The first of several planned products based on the architecture include the new BigIron MG8 backbone Layer 2/3 switch, which supports the full 1.28 terabits per second switching capacity and provides 32 ports per system.

The BigIron MG8, targeted at enterprises, offers a number of features for high availability, including hot-swappable power suppliers, hot-pluggable interface modules, redundant management modules with fast failover and IEEE 802.3ad link aggregation.

It also offers 802.1Q rapid spanning tree Layer 2 switching, can maintain 200 peers and 2 million routes based on Border Gateway Protocol 4.0, supports a variety of multicast protocols and includes several security mechanisms.

“They havent ventured too far into the router space, or done a lot of different things with security.
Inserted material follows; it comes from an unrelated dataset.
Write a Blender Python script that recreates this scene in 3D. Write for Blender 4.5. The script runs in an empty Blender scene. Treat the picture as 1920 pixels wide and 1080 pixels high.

Their focus has allowed them to make a very good switch. Theyre like the Juniper of switching. If you wanted to build a best of breed network, youd use Foundry for switching and Juniper for routing,” said Kerravala.

For Internet Service Providers, Foundry announced the NetIron 40G metro router, which also supports 32 ports per system and 1.28 terabits per second capacity. It will differ from the BigIron MG8 in its management and interface modules. Its management modules can scale to 4 million BGP routes, and its interface modules can scale to 512,000 IP routes.

The switches are due out later this summer.